** START OF Information provided **
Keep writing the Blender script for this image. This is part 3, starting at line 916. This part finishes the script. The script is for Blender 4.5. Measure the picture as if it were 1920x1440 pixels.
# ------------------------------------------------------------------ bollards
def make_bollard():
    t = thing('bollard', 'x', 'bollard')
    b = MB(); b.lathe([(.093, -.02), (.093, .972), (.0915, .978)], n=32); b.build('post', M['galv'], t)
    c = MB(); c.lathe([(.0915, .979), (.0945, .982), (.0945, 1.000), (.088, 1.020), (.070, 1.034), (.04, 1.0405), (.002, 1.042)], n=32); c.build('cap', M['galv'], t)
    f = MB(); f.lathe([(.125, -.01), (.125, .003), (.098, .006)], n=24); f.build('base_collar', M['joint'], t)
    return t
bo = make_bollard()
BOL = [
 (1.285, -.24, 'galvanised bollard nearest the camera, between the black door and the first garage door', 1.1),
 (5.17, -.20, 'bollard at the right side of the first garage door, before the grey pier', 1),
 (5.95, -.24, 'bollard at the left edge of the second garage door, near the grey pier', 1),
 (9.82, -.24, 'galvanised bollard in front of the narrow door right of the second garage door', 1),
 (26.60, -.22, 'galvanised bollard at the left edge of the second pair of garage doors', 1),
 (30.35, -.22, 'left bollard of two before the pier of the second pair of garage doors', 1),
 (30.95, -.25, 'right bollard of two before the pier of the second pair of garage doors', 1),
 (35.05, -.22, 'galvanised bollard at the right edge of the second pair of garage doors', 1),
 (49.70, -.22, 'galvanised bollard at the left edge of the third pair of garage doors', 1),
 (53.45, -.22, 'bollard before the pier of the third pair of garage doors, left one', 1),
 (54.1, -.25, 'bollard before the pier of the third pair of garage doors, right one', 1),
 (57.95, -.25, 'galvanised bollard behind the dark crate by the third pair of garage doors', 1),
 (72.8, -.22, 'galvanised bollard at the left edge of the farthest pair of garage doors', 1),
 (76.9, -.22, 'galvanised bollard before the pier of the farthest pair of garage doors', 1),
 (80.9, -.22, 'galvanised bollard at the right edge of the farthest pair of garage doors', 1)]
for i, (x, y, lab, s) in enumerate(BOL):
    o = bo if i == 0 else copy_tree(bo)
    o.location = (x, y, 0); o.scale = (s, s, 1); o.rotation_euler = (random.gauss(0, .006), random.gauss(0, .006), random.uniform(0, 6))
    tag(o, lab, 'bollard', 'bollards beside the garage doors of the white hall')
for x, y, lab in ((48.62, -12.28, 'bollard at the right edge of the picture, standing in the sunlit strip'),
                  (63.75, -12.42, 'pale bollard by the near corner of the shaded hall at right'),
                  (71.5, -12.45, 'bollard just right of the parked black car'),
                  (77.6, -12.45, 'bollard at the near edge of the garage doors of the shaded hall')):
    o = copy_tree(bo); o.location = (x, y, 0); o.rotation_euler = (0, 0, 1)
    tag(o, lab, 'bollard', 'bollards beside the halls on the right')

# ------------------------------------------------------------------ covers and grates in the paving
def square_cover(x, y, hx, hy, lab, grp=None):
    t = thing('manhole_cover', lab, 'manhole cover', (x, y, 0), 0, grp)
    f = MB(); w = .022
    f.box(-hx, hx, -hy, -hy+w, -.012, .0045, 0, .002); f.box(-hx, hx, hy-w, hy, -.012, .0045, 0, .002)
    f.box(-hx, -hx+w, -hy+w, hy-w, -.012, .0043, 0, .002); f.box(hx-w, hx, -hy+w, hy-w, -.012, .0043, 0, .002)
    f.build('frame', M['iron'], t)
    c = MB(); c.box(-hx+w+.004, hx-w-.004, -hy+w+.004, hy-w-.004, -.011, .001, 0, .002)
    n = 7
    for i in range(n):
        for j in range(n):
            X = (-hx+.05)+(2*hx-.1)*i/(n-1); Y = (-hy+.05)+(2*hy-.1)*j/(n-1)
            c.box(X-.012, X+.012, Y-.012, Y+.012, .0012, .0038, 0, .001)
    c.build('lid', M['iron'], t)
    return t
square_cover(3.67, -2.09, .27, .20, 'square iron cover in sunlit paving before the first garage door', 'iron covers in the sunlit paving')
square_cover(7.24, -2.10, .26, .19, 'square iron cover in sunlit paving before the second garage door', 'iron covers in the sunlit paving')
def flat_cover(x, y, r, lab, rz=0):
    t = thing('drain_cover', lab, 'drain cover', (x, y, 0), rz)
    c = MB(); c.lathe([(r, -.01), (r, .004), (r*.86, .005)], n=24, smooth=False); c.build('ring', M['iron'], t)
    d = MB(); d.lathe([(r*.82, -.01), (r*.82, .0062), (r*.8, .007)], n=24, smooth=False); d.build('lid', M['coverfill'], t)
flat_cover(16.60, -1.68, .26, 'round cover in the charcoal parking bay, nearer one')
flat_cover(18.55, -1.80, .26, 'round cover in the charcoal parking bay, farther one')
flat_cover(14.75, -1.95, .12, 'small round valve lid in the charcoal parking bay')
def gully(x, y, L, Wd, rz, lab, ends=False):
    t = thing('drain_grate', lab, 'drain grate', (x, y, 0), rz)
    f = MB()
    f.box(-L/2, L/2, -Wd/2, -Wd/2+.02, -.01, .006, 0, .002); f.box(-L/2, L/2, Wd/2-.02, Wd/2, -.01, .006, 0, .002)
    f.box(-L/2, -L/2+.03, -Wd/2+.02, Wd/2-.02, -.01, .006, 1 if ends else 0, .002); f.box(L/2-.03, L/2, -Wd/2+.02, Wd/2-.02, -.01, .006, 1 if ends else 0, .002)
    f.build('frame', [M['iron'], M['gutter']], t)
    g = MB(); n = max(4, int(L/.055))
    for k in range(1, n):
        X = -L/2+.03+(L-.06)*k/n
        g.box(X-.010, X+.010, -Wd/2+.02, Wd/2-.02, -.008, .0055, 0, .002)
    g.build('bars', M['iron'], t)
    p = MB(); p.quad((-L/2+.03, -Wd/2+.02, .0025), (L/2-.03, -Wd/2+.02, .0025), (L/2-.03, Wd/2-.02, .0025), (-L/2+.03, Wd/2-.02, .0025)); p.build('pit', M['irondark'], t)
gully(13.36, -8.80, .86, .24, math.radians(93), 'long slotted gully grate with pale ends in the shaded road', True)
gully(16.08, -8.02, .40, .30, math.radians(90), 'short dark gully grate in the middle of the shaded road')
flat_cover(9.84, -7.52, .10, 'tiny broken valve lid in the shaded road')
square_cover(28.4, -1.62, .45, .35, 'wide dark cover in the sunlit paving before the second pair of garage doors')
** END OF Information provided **
▸ **Instructions for the task**:
Copy the data above exactly. Every line must be included.

▸ **Response for this exercise**:
Keep writing the Blender script for this image. This is part 3, starting at line 916. This part finishes the script. The script is for Blender 4.5. Measure the picture as if it were 1920x1440 pixels.
# ------------------------------------------------------------------ bollards
def make_bollard():
    t = thing('bollard', 'x', 'bollard')
    b = MB(); b.lathe([(.093, -.02), (.093, .972), (.0915, .978)], n=32); b.build('post', M['galv'], t)
    c = MB(); c.lathe([(.0915, .979), (.0945, .982), (.0945, 1.000), (.088, 1.020), (.070, 1.034), (.04, 1.0405), (.002, 1.042)], n=32); c.build('cap', M['galv'], t)
    f = MB(); f.lathe([(.125, -.01), (.125, .003), (.098, .006)], n=24); f.build('base_collar', M['joint'], t)
    return t
bo = make_bollard()
BOL = [
 (1.285, -.24, 'galvanised bollard nearest the camera, between the black door and the first garage door', 1.1),
 (5.17, -.20, 'bollard at the right side of the first garage door, before the grey pier', 1),
 (5.95, -.24, 'bollard at the left edge of the second garage door, near the grey pier', 1),
 (9.82, -.24, 'galvanised bollard in front of the narrow door right of the second garage door', 1),
 (26.60, -.22, 'galvanised bollard at the left edge of the second pair of garage doors', 1),
 (30.35, -.22, 'left bollard of two before the pier of the second pair of garage doors', 1),
 (30.95, -.25, 'right bollard of two before the pier of the second pair of garage doors', 1),
 (35.05, -.22, 'galvanised bollard at the right edge of the second pair of garage doors', 1),
 (49.70, -.22, 'galvanised bollard at the left edge of the third pair of garage doors', 1),
 (53.45, -.22, 'bollard before the pier of the third pair of garage doors, left one', 1),
 (54.1, -.25, 'bollard before the pier of the third pair of garage doors, right one', 1),
 (57.95, -.25, 'galvanised bollard behind the dark crate by the third pair of garage doors', 1),
 (72.8, -.22, 'galvanised bollard at the left edge of the farthest pair of garage doors', 1),
 (76.9, -.22, 'galvanised bollard before the pier of the farthest pair of garage doors', 1),
 (80.9, -.22, 'galvanised bollard at the right edge of the farthest pair of garage doors', 1)]
for i, (x, y, lab, s) in enumerate(BOL):
    o = bo if i == 0 else copy_tree(bo)
    o.location = (x, y, 0); o.scale = (s, s, 1); o.rotation_euler = (random.gauss(0, .006), random.gauss(0, .006), random.uniform(0, 6))
    tag(o, lab, 'bollard', 'bollards beside the garage doors of the white hall')
for x, y, lab in ((48.62, -12.28, 'bollard at the right edge of the picture, standing in the sunlit strip'),
                  (63.75, -12.42, 'pale bollard by the near corner of the shaded hall at right'),
                  (71.5, -12.45, 'bollard just right of the parked black car'),
                  (77.6, -12.45, 'bollard at the near edge of the garage doors of the shaded hall')):
    o = copy_tree(bo); o.location = (x, y, 0); o.rotation_euler = (0, 0, 1)
    tag(o, lab, 'bollard', 'bollards beside the halls on the right')

# ------------------------------------------------------------------ covers and grates in the paving
def square_cover(x, y, hx, hy, lab, grp=None):
    t = thing('manhole_cover', lab, 'manhole cover', (x, y, 0), 0, grp)
    f = MB(); w = .022
    f.box(-hx, hx, -hy, -hy+w, -.012, .0045, 0, .002); f.box(-hx, hx, hy-w, hy, -.012, .0045, 0, .002)
    f.box(-hx, -hx+w, -hy+w, hy-w, -.012, .0043, 0, .002); f.box(hx-w, hx, -hy+w, hy-w, -.012, .0043, 0, .002)
    f.build('frame', M['iron'], t)
    c = MB(); c.box(-hx+w+.004, hx-w-.004, -hy+w+.004, hy-w-.004, -.011, .001, 0, .002)
    n = 7
    for i in range(n):
        for j in range(n):
            X = (-hx+.05)+(2*hx-.1)*i/(n-1); Y = (-hy+.05)+(2*hy-.1)*j/(n-1)
            c.box(X-.012, X+.012, Y-.012, Y+.012, .0012, .0038, 0, .001)
    c.build('lid', M['iron'], t)
    return t
square_cover(3.67, -2.09, .27, .20, 'square iron cover in sunlit paving before the first garage door', 'iron covers in the sunlit paving')
square_cover(7.24, -2.10, .26, .19, 'square iron cover in sunlit paving before the second garage door', 'iron covers in the sunlit paving')
def flat_cover(x, y, r, lab, rz=0):
    t = thing('drain_cover', lab, 'drain cover', (x, y, 0), rz)
    c = MB(); c.lathe([(r, -.01), (r, .004), (r*.86, .005)], n=24, smooth=False); c.build('ring', M['iron'], t)
    d = MB(); d.lathe([(r*.82, -.01), (r*.82, .0062), (r*.8, .007)], n=24, smooth=False); d.build('lid', M['coverfill'], t)
flat_cover(16.60, -1.68, .26, 'round cover in the charcoal parking bay, nearer one')
flat_cover(18.55, -1.80, .26, 'round cover in the charcoal parking bay, farther one')
flat_cover(14.75, -1.95, .12, 'small round valve lid in the charcoal parking bay')
def gully(x, y, L, Wd, rz, lab, ends=False):
    t = thing('drain_grate', lab, 'drain grate', (x, y, 0), rz)
    f = MB()
    f.box(-L/2, L/2, -Wd/2, -Wd/2+.02, -.01, .006, 0, .002); f.box(-L/2, L/2, Wd/2-.02, Wd/2, -.01, .006, 0, .002)
    f.box(-L/2, -L/2+.03, -Wd/2+.02, Wd/2-.02, -.01, .006, 1 if ends else 0, .002); f.box(L/2-.03, L/2, -Wd/2+.02, Wd/2-.02, -.01, .006, 1 if ends else 0, .002)
    f.build('frame', [M['iron'], M['gutter']], t)
    g = MB(); n = max(4, int(L/.055))
    for k in range(1, n):
        X = -L/2+.03+(L-.06)*k/n
        g.box(X-.010, X+.010, -Wd/2+.02, Wd/2-.02, -.008, .0055, 0, .002)
    g.build('bars', M['iron'], t)
    p = MB(); p.quad((-L/2+.03, -Wd/2+.02, .0025), (L/2-.03, -Wd/2+.02, .0025), (L/2-.03, Wd/2-.02, .0025), (-L/2+.03, Wd/2-.02, .0025)); p.build('pit', M['irondark'], t)
gully(13.36, -8.80, .86, .24, math.radians(93), 'long slotted gully grate with pale ends in the shaded road', True)
gully(16.08, -8.02, .40, .30, math.radians(90), 'short dark gully grate in the middle of the shaded road')
flat_cover(9.84, -7.52, .10, 'tiny broken valve lid in the shaded road')
square_cover(28.4, -1.62, .45, .35, 'wide dark cover in the sunlit paving before the second pair of garage doors')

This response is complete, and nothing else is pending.